The weakening dollar is likely to strengthen precious metals and commodity prices. Gold is testing support at $1320; recovery above $1350 would signal another attempt at $1420, while failure of support would offer a target of $1220*. Twiggs Momentum (21-day) below zero indicates weakness, but recovery above the declining trendline would indicate another rally.

Spot Gold

* Target calculation: 1320 - ( 1420 - 1320 ) = 1220; 1420 + ( 1420 - 1320 ) = 1520

Bullish divergence on Twiggs Money Flow (21-day) indicates buying support on GLD .

Spot Gold


Silver found support at $26.50/ounce. Breach of the descending trendline suggests that a bottom is forming. A rally above the descending trendline on Twiggs Momentum (21-day) would confirm.


* Target calculation: 28 - ( 31 - 28 ) = 25

Crude Oil & Commodities

Brent Crude broke psychological resistance at $100/barrel as the up-trend accelerates.

Crude Oil

* Target calculation: 88 + ( 88 - 68 ) = 108

Steep price rises are evident across a broad range of commodities — as with copper on the above chart. This is already causing an upsurge of inflation in emerging economies, and will flow through to developed economies as they start to recover. The bad news is: the longer the lag, the more persistent inflation will be when it does take hold.

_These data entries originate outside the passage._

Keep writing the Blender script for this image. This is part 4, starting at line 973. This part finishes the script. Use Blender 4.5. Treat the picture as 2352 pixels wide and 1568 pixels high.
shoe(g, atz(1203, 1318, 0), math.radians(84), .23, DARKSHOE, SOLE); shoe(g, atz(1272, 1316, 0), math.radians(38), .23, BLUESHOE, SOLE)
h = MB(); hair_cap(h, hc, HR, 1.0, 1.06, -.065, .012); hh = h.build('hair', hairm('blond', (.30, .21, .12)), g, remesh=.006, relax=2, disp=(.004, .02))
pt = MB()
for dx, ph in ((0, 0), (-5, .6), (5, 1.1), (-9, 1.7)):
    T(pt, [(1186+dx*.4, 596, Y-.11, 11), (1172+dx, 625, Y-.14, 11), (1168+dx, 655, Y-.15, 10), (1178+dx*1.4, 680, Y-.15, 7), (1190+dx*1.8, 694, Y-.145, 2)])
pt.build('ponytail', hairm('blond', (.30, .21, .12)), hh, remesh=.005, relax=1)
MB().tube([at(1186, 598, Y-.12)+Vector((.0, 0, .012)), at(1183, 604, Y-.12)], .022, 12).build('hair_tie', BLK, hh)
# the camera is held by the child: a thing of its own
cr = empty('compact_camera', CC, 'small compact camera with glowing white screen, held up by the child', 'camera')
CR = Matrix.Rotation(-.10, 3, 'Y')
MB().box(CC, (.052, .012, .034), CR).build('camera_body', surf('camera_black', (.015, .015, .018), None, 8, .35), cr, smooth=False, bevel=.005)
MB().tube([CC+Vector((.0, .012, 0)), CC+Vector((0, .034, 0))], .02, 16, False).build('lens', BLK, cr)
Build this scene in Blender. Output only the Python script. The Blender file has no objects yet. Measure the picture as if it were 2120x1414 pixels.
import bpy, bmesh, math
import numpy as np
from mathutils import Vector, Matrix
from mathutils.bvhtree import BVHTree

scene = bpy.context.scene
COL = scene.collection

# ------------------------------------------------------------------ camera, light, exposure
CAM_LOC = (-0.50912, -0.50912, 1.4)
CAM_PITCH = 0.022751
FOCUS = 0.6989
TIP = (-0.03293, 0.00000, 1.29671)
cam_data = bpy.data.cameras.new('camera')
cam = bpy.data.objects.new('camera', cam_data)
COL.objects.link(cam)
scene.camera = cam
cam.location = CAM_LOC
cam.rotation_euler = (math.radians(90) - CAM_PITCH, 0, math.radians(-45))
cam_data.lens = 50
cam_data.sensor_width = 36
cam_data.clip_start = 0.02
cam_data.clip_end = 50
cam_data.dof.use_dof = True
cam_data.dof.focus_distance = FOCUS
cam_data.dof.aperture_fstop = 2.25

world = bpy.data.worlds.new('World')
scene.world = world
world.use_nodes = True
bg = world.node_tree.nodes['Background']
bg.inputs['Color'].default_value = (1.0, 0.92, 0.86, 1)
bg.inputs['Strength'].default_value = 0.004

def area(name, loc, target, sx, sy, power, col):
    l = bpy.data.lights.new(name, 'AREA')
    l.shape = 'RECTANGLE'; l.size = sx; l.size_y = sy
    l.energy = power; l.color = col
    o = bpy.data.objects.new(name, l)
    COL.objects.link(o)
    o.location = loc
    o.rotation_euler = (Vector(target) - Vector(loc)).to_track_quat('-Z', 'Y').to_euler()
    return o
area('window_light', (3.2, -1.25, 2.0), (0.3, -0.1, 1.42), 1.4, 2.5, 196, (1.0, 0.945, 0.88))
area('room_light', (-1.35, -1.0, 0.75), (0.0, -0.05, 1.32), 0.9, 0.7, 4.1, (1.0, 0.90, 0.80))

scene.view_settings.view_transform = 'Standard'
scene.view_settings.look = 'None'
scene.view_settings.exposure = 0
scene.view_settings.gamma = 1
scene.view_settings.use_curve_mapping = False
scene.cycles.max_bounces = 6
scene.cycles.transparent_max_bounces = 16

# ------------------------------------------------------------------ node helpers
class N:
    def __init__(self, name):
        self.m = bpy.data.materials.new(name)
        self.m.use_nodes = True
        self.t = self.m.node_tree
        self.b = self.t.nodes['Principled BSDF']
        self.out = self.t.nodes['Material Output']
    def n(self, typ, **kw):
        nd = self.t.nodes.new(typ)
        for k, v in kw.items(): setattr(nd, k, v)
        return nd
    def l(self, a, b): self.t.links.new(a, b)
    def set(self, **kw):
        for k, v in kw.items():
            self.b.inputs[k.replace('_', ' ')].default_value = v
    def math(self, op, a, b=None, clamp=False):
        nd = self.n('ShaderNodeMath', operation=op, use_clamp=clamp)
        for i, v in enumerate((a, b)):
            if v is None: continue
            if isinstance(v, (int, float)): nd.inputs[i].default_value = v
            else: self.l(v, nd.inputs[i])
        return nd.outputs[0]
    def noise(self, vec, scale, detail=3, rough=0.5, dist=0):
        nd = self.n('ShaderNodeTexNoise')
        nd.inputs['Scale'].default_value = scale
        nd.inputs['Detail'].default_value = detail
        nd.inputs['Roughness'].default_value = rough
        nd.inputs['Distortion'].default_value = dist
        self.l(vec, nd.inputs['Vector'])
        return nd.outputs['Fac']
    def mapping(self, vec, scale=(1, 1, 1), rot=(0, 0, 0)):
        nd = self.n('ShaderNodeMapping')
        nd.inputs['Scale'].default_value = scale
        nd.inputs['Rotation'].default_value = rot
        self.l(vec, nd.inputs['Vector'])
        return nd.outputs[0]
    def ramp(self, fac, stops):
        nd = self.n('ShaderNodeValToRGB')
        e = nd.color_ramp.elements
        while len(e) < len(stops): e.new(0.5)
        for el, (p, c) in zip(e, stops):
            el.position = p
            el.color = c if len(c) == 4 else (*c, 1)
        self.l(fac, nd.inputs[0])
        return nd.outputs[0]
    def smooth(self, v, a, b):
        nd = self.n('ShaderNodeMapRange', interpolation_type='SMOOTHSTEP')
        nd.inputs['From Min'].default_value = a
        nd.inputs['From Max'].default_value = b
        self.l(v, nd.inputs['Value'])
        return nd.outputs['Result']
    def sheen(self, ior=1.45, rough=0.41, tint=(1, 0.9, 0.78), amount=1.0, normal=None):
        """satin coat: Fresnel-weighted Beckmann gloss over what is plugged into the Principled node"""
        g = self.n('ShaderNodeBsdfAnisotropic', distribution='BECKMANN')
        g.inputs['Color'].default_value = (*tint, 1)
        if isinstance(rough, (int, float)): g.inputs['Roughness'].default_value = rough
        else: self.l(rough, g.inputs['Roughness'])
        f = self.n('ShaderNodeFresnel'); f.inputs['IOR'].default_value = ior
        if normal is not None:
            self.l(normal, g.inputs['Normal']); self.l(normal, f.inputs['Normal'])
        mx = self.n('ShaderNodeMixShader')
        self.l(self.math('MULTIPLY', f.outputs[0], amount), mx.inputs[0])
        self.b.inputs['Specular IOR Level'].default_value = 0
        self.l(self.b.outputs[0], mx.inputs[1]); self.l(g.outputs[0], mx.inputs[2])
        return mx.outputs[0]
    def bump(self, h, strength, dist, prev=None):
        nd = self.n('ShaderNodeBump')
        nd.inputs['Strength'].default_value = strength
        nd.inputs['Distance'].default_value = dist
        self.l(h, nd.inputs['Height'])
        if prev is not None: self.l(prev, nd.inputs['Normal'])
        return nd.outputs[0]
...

The euro is advancing to test resistance at $1.42*. Breakout would offer a target of $1.50. A Twiggs Momentum trough above zero would strengthen the bull signal.

Euro US Dollar

* Target calculation: 1.40 + ( 1.40 - 1.30 ) = 1.50

UK Pound Sterling

The pound is testing medium-term resistance at $1.62. Rising Twiggs Money Flow signals buying pressure. Breakout above $1.62 would test the 2009 high of $1.70*. Failure of primary support at $1.53 is now unlikely.

Pound Sterling

* Target calculation: 1.62 + ( 1.62 - 1.53 ) = 1.71

Japanese Yen

The yen is headed for another test of its 1995 high of $0.0123 against the dollar (or ¥81 per dollar). The higher trough and Twiggs Money Flow holding above zero indicate buying pressure. Breakout would offer a target of $0.0129*.

US Dollar Yen

* Target calculation: 123 + ( 123 - 117 ) = 129

What the superior man seeks, is in himself.
What the mean man seeks, is in others.